Algum tempo depois, estará sendo organizada uma outra semana disso ou daquilo, uma outra jornada assim ou assado, um novo número da revista tal ou qual, e-mails serão trocados, papéis serão preenchidos, cadeiras serão ocupadas, e as mesas-redondas continuarão, girando, como tudo, no vazio.
Haveria assim um fenômeno de "falta de resposta" que vai além da simples etiqueta eletrônica. Imagino se não passa a existir, no mundo intelectual e acadêmico, a mesma febre dos "eventos" que toma conta da área empresarial e cultural mais ampla.
No filme "O Príncipe", de Ugo Giorgetti, um personagem oportunista comemorava o fato de a cultura ter virado bom negócio no país: o segredo, dizia ele, era "promover eventos". Mesmo sem virar bom negócio, também na área da produção intelectual a mesma coisa parece acontecer.

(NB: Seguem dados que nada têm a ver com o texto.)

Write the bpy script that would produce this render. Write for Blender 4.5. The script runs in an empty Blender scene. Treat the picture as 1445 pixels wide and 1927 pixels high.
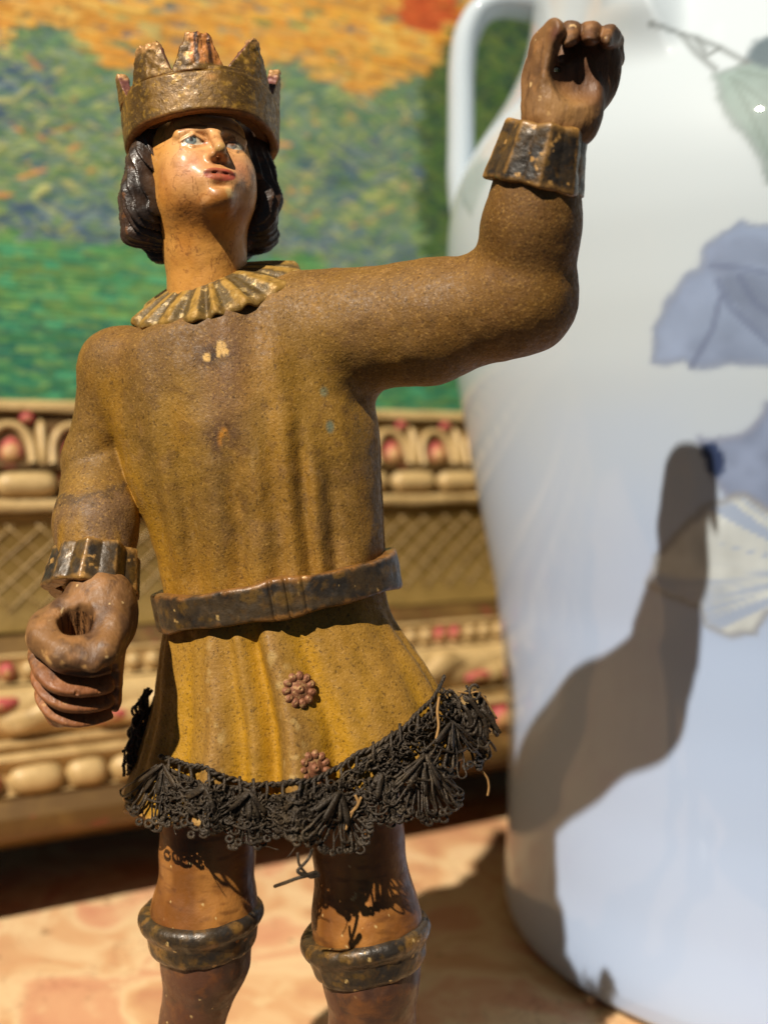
import bpy, math, random
import numpy as np
from mathutils import Vector, Matrix

random.seed(7)
rng = np.random.default_rng(7)
sc = bpy.context.scene

# ------------------------------------------------------------------ scale
# modelling unit "u" = 0.125 mm; x right, y into the scene, z up.
S = 0.000125
X0, Z0 = 722.5, 1500.0           # u-space origin of the world axes; table top is z = -1500 u
CAMD = 2000.0


def W(p):
    p = np.asarray(p, dtype=np.float64)
    o = np.empty_like(p)
    o[..., 0] = (p[..., 0] - X0) * S
    o[..., 1] = p[..., 1] * S
    o[..., 2] = (p[..., 2] + Z0) * S
    return o


def Q(px, py, y=0.0):
    k = (CAMD + y) / CAMD
    return np.array([X0 + (px - X0) * k, y, (800.0 - py) * k])


# ------------------------------------------------------------------ camera
cam_d = bpy.data.cameras.new('camera')
cam = bpy.data.objects.new('camera', cam_d)
sc.collection.objects.link(cam)
cam.location = (0.0, -CAMD * S, Z0 * S)
cam.rotation_euler = (math.radians(90), 0, 0)
cam_d.sensor_fit = 'VERTICAL'
cam_d.sensor_height = 24.0
cam_d.lens = 24.0 * CAMD / 1927.0
cam_d.shift_y = (800.0 - 963.5) / 1927.0
cam_d.clip_start = 0.01
cam_d.clip_end = 20.0
cam_d.dof.use_dof = True
cam_d.dof.focus_distance = (CAMD - 115) * S
cam_d.dof.aperture_fstop = 5.4
sc.camera = cam

# ------------------------------------------------------------------ light
wd = bpy.data.worlds.new('World')
sc.world = wd
wd.use_nodes = True
bg = wd.node_tree.nodes['Background']
bg.inputs['Color'].default_value = (0.58, 0.80, 1.0, 1)
bg.inputs['Strength'].default_value = 0.072

LDIR = Vector((0.435, 0.84, -1.0)).normalized()      # direction the sunlight travels
tgt = Vector(((700 - X0) * S, 0.03, (100 + Z0) * S))
kl = bpy.data.lights.new('window_sunlight', 'SPOT')
kl.energy = 1000.0
kl.color = (1.0, 0.91, 0.77)
kl.spot_size = math.radians(30)
kl.spot_blend = 0.2
kl.shadow_soft_size = 0.027
key = bpy.data.objects.new('window_sunlight', kl)
sc.collection.objects.link(key)
key.location = tgt - LDIR * 3.6
key.rotation_euler = (-LDIR).to_track_quat('Z', 'Y').to_euler()

sc.view_settings.view_transform = 'Standard'
sc.view_settings.look = 'None'
sc.view_settings.exposure = 0.0
sc.view_settings.gamma = 1.0
sc.view_settings.use_curve_mapping = False
sc.render.engine = 'CYCLES'
sc.cycles.max_bounces = 8
sc.cycles.diffuse_bounces = 4
sc.cycles.glossy_bounces = 4
sc.cycles.caustics_reflective = False
sc.cycles.caustics_refractive = False
sc.cycles.use_denoising = True
sc.cycles.sample_clamp_indirect = 4.0


# ------------------------------------------------------------------ colour helpers
def lin(c):
    c = np.asarray(c, dtype=np.float64) / 255.0
    return np.where(c <= 0.04045, c / 12.92, ((c + 0.055) / 1.055) ** 2.4)


def L4(c):
    l = lin(c)
    return (float(l[0]), float(l[1]), float(l[2]), 1.0)


def mixc(a, b, t):
    t = np.clip(t, 0, 1)[:, None]
    return a * (1 - t) + np.asarray(b) * t


def sstep(a, b, x):
    t = np.clip((x - a) / (b - a), 0, 1)
    return t * t * (3 - 2 * t)


def vnoise(P, seed=0):
    P = np.asarray(P, dtype=np.float64)
    i = np.floor(P).astype(np.int64)
    f = P - i
    f = f * f * (3 - 2 * f)
    out = np.zeros(len(P))
    for dx in (0, 1):
        wx = f[:, 0] if dx else 1 - f[:, 0]
        for dy in (0, 1):
            wy = f[:, 1] if dy else 1 - f[:, 1]
            for dz in (0, 1):
                wz = f[:, 2] if dz else 1 - f[:, 2]
                h = ((i[:, 0] + dx) * 73856093) ^ ((i[:, 1] + dy) * 19349663) ^ ((i[:, 2] + dz) * 83492791) ^ (seed * 2654435761)
                h = h & 0xffffffff
                h = ((h ^ (h >> 13)) * 1274126177) & 0xffffffff
                h = ((h ^ (h >> 16)) * 668265263) & 0xffffffff
                h = h ^ (h >> 15)
                out += wx * wy * wz * (h / 4294967295.0)
    return out


def fbm(P, scale, oct=3, seed=0):
    o, a, t = 0, 1.0, 0
    P = np.asarray(P) / scale
    for k in range(oct):
        o = o + a * vnoise(P * (2 ** k), seed + k * 17)
        t += a
        a *= 0.5
    return o / t


# ------------------------------------------------------------------ SDF tools
def smin(a, b, k):
    h = np.clip(0.5 + 0.5 * (b - a) / k, 0, 1)
    return b * (1 - h) + a * h - k * h * (1 - h)


def smax(a, b, k):
    return -smin(-a, -b, k)


def sphere(P, c, r):
    return np.linalg.norm(P - np.asarray(c), axis=1) - r


def rcone(P, a, b, r1, r2):
    a, b = np.asarray(a, float), np.asarray(b, float)
    ab = b - a
    t = np.clip((P - a) @ ab / (ab @ ab), 0, 1)
    w = P - a - t[:, None] * ab
    return np.sqrt(np.einsum('ij,ij->i', w, w)) - (r1 + t * (r2 - r1))


def chain(P, pts, k=12):
    d = None
    for (a, ra), (b, rb) in zip(pts[:-1], pts[1:]):
        e = rcone(P, a, b, ra, rb)
        d = e if d is None else smin(d, e, k)
    return d


def ellip(P, c, r):
    q = P - np.asarray(c, float)
    r = np.asarray(r, float)
    k0 = np.maximum(np.linalg.norm(q / r, axis=1), 1e-3)
    k1 = np.maximum(np.linalg.norm(q / (r * r), axis=1), 1e-3 / r.max())
    return k0 * (k0 - 1) / k1


def ell2(dx, dy, a, b):
    k0 = np.maximum(np.sqrt((dx / a) ** 2 + (dy / b) ** 2), 1e-3)
    k1 = np.maximum(np.sqrt((dx / (a * a)) ** 2 + (dy / (b * b)) ** 2), 1e-3 / np.maximum(a, b))
    return k0 * (k0 - 1) / k1


def frame_of(up, fwd_hint=(0, -1, 0)):
    u = np.asarray(up, float); u /= np.linalg.norm(u)
    f = np.asarray(fwd_hint, float); f = f - u * (f @ u); f /= np.linalg.norm(f)
    r = np.cross(f, u) * 1.0
    if r[0] < 0:
        r = -r
    return r, u, f


def surf_nets(f, lo, hi, h, newton=1):
    lo, hi = np.asarray(lo, float), np.asarray(hi, float)
    B = 8
    nb = np.maximum(1, np.ceil((hi - lo) / (h * B)).astype(int))
    n = nb * B
    # coarse blocks
    bi = np.stack(np.meshgrid(*[np.arange(k) for k in nb], indexing='ij'), -1).reshape(-1, 3)
    cc = lo + (bi * B + (B - 1) / 2) * h
    dv = f(cc)
    keep = np.abs(dv) < h * B * 1.15
    vals = np.repeat(np.repeat(np.repeat(dv.reshape(nb).astype(np.float32), B, 0), B, 1), B, 2)
    off = np.stack(np.meshgrid(*[np.arange(B)] * 3, indexing='ij'), -1).reshape(-1, 3)
    kb = bi[keep]
    for s in range(0, len(kb), 2000):
        idx = (kb[s:s + 2000, None, :] * B + off[None]).reshape(-1, 3)
        vals[idx[:, 0], idx[:, 1], idx[:, 2]] = f(lo + idx * h)
    ins = vals < 0
    cnt = np.zeros(n - 1, dtype=np.int8)
    for dx in (0, 1):
        for dy in (0, 1):
            for dz in (0, 1):
                cnt += ins[dx:n[0] - 1 + dx, dy:n[1] - 1 + dy, dz:n[2] - 1 + dz]
    ci = np.argwhere((cnt > 0) & (cnt < 8))
    cid = np.full(n - 1, -1, dtype=np.int32)
    cid[ci[:, 0], ci[:, 1], ci[:, 2]] = np.arange(len(ci))
    acc = np.zeros((len(ci), 3)); num = np.zeros(len(ci))
    corners = [(a, b, c) for a in (0, 1) for b in (0, 1) for c in (0, 1)]
    cv = {c: vals[ci[:, 0] + c[0], ci[:, 1] + c[1], ci[:, 2] + c[2]].astype(float) for c in corners}
    for c in corners:
        for ax in range(3):
            if c[ax] == 0:
                c2 = list(c); c2[ax] = 1; c2 = tuple(c2)
                a, b = cv[c], cv[c2]
                m = (a < 0) != (b < 0)
                t = np.where(m, a / np.where(m, a - b, 1), 0)
                p = np.array(c, float)[None] + t[:, None] * np.eye(3)[ax][None]
                acc[m] += p[m]; num[m] += 1
    V = lo + (ci + acc / num[:, None]) * h
    quads = []
    for ax in range(3):
        a1, a2 = (ax + 1) % 3, (ax + 2) % 3
        sl0 = [slice(None)] * 3; sl1 = [slice(None)] * 3
        sl0[ax] = slice(0, n[ax] - 1); sl1[ax] = slice(1, n[ax])
        i0 = ins[tuple(sl0)]; i1 = ins[tuple(sl1)]
        e = np.argwhere(i0 != i1)
        ok = (e[:, a1] > 0) & (e[:, a2] > 0) & (e[:, a1] < n[a1] - 1) & (e[:, a2] < n[a2] - 1)
        e = e[ok]
        flip = i0[e[:, 0], e[:, 1], e[:, 2]]
        def cell(d1, d2):
            q = e.copy(); q[:, a1] += d1; q[:, a2] += d2
            return cid[q[:, 0], q[:, 1], q[:, 2]]
        q = np.stack([cell(-1, -1), cell(0, -1), cell(0, 0), cell(-1, 0)], 1)
        q = np.where(flip[:, None], q, q[:, ::-1])
        quads.append(q[(q >= 0).all(1)])
    F = np.concatenate(quads)
    for it in range(newton):
        g, d = grad(f, V, h * 0.4)
        gn = (g * g).sum(1) + 1e-9
        step = -(d / gn)[:, None] * g
        ln = np.linalg.norm(step, axis=1)
        step *= np.minimum(1, h / (ln + 1e-9))[:, None]
        V = V + step
    N = g / (np.linalg.norm(g, axis=1)[:, None] + 1e-9)
    return V, F, N


def grad(f, V, e):
    g = np.zeros_like(V)
    for ax in range(3):
        dv = np.zeros(3); dv[ax] = e
        g[:, ax] = (f(V + dv) - f(V - dv)) / (2 * e)
    return g, f(V)


# ------------------------------------------------------------------ object helpers
def root(name, loc_u, label, cat, group=None):
    o = bpy.data.objects.new(name, None)
    o.empty_display_size = 0.02
    sc.collection.objects.link(o)
    o.location = Vector(W(np.array(loc_u, float)))
    o['label'] = label
    o['category'] = cat
    if group:
        o['group'] = group
    o['_base'] = list(o.location)
    return o


def top(o):
    while o.parent:
        o = o.parent
    return o


def mesh_obj(name, V, F, mat, parent=None, cols=None, smooth=True, raw=False):
    """V in u; becomes one mesh object whose origin is the thing's base."""
    V = np.asarray(V, float)
    P = V * S if raw else W(V)
    if parent is not None and not raw:
        P = P - np.array(top(parent).location)
    me = bpy.data.meshes.new(name)
    F = np.asarray(F) if not isinstance(F, list) else F
    if isinstance(F, np.ndarray):
        nf, k = F.shape
        me.vertices.add(len(P)); me.vertices.foreach_set('co', P.astype(np.float32).ravel())
        me.loops.add(nf * k); me.loops.foreach_set('vertex_index', F.astype(np.int32).ravel())
        me.polygons.add(nf)
        me.polygons.foreach_set('loop_start', (np.arange(nf) * k).astype(np.int32))
        me.polygons.foreach_set('loop_total', np.full(nf, k, dtype=np.int32))
        me.update(calc_edges=True)
        me.validate()
    else:
        me.from_pydata([tuple(p) for p in P], [], F)
    me.polygons.foreach_set('use_smooth', [smooth] * len(me.polygons))
    if cols is not None:
        at = me.color_attributes.new('Col', 'FLOAT_COLOR', 'POINT')
        c4 = np.ones((len(P), 4), dtype=np.float32)
        c4[:, :cols.shape[1]] = cols
        at.data.foreach_set('color', c4.ravel())
    me.materials.append(mat)
    o = bpy.data.objects.new(name, me)
    sc.collection.objects.link(o)
    if parent is not None:
        o.parent = parent
    return o


def sdf_obj(name, f, lo, hi, h, mat, parent, colfn=None, disp=None):
    V, F, N = surf_nets(f, lo, hi, h)
    if disp is not None:
        V = V + N * disp(V)[:, None]
    cols = colfn(V, N) if colfn else None
    return mesh_obj(name, V, F, mat, parent, cols)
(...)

Não importa o que foi dito no seminário, mas que o seminário tenha sido feito. Não importa que tal revista seja lida, mas que seu novo número saia no prazo previsto. Há livros que não são propriamente livros, mas "livros-evento", com autores no papel de convidados.
Basta ver, aliás, a Bienal do Livro para perguntar se o número dos visitantes que atrai não é maior que o de leitores que conquista; e mesmo a Flip, de que só ouço falar bem, responde a uma vocação gregária que me custa a conciliar com a experiência individual da leitura.
O espetáculo -ou o cumprimento de alguma meta burocrática na universidade- substitui, em certa medida, o debate de idéias. Também, pudera: que idéias? Num círculo vicioso, as pessoas são instadas a contribuir com mais produtos, textos e falas do que as teses que teriam a propor; não dispõem de tempo para novas leituras nem para rever o que já pensaram.
Será exagero meu? No Congresso Tal e Tal, um conferencista toma a palavra, ocupa o tempo, termina deixando em aberto questões que mal definiu. Na platéia, o silêncio é completo.
Não. Corrijo-me. Está tocando um celular.